V-cube, Inc.


―What made you originally want to expand overseas? Your business field is rapidly growing in Japan as well, right?

It’s true that the Japanese market right now is rapidly expanding. It’s a promising market, according to a report by a research company, with the scale of the current market growing tenfold by 2020 to 100 billion yen. However, when looking globally, the scale of the American market is already 150 – 160 billion yen.

V-CUBE has been leading in Japan now for seven years straight. In order to continue having the number one share in Japan, we plan to continue working out various measures and improving the services we provide to our existing customers. Yet, the switching cost for services like the ones V-CUBE offers is high; it’s a field where early adopters easily see the benefits. The Japanese domestic market will continue to expand, but we can’t overlook the Asian market. If we can quickly enter the Asian market and establish a presence there, then if developing nations in Asia experience economic growth, we can ride that growth wave and maybe even become a match for America’s corporate giant Cisco Systems. That’s why we are expanding into Asia early.

―I see. So that’s why you expanded into developing Asian countries.
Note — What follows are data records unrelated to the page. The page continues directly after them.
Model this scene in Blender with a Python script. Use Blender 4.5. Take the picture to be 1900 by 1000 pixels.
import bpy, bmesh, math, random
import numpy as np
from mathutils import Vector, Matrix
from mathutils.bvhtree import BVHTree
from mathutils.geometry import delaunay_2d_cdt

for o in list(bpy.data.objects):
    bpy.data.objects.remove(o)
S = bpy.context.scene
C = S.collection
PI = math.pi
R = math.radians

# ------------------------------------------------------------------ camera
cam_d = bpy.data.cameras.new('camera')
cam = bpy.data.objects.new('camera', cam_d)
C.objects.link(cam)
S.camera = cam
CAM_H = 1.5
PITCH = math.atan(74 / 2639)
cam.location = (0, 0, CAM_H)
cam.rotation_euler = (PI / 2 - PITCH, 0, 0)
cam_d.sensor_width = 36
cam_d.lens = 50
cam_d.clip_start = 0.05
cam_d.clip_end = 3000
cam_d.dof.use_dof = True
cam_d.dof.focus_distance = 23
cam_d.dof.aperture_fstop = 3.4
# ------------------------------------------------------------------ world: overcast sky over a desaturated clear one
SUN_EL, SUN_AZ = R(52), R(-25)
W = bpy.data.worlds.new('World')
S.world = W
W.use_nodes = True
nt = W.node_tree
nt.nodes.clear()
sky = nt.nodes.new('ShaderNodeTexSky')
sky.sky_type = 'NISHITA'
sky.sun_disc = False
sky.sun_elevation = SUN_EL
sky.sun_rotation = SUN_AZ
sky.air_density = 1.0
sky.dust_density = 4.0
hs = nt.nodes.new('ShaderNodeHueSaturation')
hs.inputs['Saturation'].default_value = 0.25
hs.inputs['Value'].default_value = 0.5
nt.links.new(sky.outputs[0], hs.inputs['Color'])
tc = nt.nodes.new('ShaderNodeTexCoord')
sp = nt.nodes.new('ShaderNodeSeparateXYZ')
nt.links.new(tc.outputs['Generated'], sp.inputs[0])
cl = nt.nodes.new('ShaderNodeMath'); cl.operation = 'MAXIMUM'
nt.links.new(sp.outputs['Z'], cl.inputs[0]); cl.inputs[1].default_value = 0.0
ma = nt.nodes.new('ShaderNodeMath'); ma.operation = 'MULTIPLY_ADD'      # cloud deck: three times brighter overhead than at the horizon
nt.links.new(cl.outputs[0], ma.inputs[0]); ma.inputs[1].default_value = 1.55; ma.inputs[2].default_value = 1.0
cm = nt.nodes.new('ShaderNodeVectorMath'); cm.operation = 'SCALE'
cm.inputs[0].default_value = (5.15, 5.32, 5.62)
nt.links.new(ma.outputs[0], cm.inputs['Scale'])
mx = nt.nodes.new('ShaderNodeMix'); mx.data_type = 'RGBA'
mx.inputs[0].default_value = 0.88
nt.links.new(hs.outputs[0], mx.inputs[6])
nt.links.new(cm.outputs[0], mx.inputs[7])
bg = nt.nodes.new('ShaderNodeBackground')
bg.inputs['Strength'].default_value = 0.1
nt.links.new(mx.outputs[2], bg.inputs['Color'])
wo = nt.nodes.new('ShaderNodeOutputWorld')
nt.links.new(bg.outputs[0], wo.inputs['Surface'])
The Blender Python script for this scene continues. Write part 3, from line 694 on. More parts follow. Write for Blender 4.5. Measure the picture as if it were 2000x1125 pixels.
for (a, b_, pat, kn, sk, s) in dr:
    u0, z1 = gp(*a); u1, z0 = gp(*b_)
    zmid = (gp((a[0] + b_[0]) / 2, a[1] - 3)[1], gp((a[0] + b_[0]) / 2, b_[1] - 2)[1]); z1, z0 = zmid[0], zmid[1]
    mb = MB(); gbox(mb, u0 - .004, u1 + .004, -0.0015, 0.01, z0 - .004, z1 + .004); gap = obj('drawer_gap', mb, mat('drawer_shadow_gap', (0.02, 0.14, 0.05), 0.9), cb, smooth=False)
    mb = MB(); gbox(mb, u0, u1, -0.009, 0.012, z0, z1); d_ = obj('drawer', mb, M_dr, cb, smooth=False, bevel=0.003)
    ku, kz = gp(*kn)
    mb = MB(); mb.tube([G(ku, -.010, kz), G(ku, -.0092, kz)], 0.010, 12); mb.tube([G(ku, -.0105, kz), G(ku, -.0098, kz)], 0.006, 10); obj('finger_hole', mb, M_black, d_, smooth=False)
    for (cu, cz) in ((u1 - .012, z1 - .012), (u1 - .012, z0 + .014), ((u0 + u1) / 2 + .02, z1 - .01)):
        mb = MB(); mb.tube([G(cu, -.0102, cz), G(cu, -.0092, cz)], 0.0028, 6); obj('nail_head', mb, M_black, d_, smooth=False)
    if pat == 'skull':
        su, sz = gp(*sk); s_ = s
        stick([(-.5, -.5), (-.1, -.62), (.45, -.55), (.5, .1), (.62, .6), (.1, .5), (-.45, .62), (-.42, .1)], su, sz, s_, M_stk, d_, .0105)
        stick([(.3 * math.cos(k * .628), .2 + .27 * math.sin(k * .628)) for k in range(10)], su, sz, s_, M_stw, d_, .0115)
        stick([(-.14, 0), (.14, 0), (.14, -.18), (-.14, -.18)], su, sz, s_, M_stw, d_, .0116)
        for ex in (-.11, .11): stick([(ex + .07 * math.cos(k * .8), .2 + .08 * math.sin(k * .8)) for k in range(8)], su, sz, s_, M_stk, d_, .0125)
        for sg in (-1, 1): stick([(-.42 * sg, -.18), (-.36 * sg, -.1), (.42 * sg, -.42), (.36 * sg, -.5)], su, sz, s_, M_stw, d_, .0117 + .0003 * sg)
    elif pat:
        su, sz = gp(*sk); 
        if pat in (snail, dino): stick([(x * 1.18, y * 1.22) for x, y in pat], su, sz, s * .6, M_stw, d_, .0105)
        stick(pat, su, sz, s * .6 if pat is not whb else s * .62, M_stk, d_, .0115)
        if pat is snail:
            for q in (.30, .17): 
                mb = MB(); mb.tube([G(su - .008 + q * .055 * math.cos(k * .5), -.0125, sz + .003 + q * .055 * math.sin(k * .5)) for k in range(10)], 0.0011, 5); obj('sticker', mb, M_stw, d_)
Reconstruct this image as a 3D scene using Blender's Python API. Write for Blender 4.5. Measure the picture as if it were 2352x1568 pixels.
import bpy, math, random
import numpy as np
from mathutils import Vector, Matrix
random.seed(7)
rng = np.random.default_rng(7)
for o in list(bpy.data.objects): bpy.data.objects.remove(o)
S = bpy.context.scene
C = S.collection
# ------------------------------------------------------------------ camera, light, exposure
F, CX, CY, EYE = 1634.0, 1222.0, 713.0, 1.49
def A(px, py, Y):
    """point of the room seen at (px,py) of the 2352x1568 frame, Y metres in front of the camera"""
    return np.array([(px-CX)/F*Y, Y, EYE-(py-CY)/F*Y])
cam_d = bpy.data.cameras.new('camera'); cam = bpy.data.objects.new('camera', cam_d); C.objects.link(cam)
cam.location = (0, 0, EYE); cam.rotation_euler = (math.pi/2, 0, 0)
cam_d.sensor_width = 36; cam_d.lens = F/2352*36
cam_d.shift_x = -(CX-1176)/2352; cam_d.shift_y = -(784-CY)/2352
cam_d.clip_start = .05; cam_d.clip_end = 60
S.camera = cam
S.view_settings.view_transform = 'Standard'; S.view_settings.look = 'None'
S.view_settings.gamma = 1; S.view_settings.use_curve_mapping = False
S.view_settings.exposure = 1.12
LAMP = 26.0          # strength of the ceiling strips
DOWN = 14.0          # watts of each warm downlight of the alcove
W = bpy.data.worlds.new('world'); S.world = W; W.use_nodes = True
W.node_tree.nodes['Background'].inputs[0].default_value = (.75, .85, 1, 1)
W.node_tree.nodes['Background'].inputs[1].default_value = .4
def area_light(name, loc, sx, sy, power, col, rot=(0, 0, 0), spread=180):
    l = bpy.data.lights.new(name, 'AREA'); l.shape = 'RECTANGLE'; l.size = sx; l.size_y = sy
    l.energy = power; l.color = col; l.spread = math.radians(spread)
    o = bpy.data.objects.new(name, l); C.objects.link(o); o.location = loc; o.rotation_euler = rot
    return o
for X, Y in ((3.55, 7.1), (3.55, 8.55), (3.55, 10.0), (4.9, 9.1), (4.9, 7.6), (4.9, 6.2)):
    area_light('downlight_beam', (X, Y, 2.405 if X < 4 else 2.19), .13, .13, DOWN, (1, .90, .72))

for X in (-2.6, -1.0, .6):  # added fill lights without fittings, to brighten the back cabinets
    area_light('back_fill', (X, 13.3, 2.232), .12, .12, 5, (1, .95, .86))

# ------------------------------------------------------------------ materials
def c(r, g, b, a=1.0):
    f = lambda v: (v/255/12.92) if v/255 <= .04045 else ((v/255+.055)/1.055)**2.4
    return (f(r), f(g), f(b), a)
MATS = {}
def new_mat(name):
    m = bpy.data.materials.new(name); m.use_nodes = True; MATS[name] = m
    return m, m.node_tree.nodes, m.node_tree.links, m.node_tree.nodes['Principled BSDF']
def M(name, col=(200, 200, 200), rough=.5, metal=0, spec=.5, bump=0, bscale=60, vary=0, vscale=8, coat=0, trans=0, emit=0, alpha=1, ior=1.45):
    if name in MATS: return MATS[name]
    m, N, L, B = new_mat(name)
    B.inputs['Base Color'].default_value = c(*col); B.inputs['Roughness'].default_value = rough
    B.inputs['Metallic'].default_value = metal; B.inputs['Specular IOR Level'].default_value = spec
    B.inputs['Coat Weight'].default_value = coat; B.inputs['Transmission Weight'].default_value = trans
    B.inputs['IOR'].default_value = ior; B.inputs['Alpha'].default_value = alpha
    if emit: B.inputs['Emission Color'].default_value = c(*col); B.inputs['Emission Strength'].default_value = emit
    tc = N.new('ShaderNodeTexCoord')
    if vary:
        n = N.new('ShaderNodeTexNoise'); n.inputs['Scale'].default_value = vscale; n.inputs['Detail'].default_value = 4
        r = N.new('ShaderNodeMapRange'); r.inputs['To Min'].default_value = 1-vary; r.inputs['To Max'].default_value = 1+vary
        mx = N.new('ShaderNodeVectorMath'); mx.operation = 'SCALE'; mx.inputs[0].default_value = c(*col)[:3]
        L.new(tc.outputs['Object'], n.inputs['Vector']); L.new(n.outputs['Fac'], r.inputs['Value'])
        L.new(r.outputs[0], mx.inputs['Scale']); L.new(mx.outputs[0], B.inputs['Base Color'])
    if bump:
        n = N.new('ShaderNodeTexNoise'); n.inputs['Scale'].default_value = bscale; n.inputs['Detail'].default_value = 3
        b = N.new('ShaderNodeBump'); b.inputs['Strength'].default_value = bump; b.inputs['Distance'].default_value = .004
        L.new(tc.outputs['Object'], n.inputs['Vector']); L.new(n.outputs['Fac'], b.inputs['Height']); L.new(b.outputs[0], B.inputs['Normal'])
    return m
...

We expanded into Malaysia first in 2009, after which we moved into Thailand and Indonesia. Incidentally, many European and American companies are concentrated in Singapore, and they already use the services that their corporate headquarters in Europe and America use. They are using English to begin with, so we are forced to fight a tough battle. However, Malaysia, Thailand, and Indonesia are still “blue oceans,” so there is huge potential. Conversely, I think companies like ours that come from Asia have the advantage. We provide services that we can do because we understand Asia.

―So, how do you conduct sales in developing Asian countries like Malaysia?

In Malaysia, for example, we would do normal telemarketing by calling local businesses and making an appointment. It’s the same as in Japan. We also enlist local sales distributors and sell through them.

―Why did you establish an intermediate holding company in Singapore?

You need a base that will serve as a hub when you expand into multiple Asian countries, so we chose Singapore, which is advantageous in terms of tax systems and having convenient access for other Asian countries. Another major reason was a personal appeal from the Singaporean government and the expansion support that we received from them.